# [WHAT TO DO]
Of all the lines here, how many include the string "starts"? Answer with the number only.

# [EXCERPTED RECORDS]
####
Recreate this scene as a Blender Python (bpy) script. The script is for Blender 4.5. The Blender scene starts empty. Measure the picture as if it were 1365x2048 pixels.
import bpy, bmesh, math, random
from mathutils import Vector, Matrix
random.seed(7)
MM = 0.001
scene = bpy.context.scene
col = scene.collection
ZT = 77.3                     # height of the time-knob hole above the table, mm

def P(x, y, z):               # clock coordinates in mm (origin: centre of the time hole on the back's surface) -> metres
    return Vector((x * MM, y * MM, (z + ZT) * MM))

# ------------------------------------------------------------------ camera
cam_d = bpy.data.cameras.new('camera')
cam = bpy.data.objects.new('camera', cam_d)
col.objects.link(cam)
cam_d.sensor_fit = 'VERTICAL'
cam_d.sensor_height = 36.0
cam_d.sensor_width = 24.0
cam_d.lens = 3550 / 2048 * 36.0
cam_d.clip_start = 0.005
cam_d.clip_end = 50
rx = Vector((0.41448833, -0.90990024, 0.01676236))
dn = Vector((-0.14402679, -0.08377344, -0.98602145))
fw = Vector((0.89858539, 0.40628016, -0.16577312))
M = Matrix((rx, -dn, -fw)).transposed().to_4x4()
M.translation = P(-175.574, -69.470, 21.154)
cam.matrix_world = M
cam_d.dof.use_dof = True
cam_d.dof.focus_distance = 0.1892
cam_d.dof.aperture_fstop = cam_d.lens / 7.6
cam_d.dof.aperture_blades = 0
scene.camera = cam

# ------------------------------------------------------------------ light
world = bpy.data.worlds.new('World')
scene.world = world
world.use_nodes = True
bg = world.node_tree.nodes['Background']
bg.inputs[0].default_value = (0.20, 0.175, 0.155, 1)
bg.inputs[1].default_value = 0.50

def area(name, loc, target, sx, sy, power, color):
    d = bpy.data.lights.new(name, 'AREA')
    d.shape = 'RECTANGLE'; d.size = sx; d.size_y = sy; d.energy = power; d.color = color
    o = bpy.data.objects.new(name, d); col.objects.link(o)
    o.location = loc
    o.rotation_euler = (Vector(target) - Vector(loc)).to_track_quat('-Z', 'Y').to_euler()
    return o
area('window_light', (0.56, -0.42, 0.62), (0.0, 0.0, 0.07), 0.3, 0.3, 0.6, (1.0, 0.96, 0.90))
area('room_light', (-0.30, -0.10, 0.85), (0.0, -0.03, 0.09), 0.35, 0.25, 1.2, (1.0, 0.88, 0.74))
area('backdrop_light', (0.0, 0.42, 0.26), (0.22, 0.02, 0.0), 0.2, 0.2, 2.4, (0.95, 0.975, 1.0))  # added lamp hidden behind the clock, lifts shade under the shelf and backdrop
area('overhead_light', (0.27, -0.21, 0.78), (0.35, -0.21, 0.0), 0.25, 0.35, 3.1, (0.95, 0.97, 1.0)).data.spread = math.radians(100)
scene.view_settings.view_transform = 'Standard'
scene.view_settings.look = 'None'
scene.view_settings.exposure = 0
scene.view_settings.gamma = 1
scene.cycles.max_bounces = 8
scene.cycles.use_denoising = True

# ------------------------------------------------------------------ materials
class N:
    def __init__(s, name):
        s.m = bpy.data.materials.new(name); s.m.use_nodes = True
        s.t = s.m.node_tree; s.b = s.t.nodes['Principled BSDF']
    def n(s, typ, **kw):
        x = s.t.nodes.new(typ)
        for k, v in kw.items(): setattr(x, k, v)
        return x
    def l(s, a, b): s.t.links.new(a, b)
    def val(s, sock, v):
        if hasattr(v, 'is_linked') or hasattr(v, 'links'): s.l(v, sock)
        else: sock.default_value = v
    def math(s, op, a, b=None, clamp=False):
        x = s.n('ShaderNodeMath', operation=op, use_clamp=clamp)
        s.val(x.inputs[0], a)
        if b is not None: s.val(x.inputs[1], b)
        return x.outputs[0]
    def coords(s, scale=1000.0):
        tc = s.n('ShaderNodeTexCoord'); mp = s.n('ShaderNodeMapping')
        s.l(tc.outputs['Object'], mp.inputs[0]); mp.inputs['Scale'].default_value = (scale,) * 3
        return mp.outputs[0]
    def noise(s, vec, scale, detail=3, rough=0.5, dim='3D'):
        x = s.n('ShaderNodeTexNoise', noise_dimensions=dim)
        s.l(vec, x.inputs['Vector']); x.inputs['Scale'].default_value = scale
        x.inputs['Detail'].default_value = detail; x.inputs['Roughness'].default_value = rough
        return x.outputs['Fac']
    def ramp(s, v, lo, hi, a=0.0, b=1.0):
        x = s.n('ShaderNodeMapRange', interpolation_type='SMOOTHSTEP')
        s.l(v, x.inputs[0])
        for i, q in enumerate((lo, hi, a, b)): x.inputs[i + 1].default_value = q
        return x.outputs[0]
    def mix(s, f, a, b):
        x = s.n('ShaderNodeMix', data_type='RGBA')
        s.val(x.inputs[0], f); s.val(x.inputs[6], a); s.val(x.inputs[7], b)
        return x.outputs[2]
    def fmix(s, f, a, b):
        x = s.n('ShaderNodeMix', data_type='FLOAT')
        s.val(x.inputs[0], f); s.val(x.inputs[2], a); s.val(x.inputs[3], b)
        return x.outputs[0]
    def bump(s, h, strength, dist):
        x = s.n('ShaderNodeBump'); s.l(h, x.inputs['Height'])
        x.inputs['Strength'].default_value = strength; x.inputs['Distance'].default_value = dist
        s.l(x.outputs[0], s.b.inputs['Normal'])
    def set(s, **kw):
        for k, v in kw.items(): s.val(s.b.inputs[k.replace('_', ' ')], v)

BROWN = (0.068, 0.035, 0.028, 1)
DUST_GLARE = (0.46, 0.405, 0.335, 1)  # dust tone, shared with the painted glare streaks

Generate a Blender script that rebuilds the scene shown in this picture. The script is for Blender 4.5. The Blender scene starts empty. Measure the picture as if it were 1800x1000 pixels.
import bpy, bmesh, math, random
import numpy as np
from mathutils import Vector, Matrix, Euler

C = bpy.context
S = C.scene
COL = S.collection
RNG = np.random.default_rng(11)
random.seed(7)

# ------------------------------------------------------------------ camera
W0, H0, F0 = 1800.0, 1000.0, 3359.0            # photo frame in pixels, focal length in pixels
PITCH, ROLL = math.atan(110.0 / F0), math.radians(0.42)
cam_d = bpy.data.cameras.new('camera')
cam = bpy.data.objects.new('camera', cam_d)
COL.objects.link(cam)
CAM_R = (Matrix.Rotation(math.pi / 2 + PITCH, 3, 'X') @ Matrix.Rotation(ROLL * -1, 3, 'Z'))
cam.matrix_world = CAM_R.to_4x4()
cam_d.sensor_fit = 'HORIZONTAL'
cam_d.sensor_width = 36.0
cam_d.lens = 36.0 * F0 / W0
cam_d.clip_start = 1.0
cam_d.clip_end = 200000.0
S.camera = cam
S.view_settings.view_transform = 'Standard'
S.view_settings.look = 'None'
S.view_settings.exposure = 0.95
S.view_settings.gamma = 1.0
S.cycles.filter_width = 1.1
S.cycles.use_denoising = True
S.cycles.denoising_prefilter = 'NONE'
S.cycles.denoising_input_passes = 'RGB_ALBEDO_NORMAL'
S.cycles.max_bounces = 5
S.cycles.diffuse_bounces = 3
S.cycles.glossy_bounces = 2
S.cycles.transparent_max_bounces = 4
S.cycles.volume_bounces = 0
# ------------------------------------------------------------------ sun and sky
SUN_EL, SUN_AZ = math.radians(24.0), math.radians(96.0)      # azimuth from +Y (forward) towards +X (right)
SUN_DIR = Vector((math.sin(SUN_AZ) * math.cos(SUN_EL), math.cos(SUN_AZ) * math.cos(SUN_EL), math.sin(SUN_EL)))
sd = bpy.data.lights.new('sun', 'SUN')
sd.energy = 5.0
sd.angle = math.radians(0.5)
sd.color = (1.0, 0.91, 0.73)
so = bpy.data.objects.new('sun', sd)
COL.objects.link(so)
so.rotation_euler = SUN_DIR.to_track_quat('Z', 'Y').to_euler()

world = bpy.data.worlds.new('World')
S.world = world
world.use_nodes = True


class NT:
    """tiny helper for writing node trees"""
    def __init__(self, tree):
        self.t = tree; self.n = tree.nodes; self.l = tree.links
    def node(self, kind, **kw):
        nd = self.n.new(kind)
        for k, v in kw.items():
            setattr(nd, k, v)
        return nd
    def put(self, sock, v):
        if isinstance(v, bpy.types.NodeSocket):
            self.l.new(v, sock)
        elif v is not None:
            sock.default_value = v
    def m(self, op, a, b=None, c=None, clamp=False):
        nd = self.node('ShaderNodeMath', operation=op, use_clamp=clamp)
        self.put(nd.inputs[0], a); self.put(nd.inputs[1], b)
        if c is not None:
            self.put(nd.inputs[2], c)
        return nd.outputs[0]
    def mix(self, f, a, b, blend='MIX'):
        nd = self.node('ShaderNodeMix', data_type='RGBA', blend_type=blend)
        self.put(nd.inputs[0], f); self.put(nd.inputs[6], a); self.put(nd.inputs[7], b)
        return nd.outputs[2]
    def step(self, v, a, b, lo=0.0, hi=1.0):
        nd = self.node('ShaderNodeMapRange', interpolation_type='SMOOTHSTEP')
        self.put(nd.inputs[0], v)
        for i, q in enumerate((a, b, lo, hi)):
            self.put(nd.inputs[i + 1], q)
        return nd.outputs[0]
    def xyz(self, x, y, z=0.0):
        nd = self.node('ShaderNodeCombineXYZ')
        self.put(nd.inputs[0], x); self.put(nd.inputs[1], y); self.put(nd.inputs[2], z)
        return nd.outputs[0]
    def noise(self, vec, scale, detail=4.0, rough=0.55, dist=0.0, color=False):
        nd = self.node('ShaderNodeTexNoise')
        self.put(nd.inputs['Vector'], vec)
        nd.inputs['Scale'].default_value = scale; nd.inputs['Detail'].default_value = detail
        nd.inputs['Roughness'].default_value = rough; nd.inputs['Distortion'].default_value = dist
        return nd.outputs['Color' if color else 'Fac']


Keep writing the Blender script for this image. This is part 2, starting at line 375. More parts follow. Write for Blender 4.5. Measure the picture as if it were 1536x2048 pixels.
####
# [THE SOLUTION]
2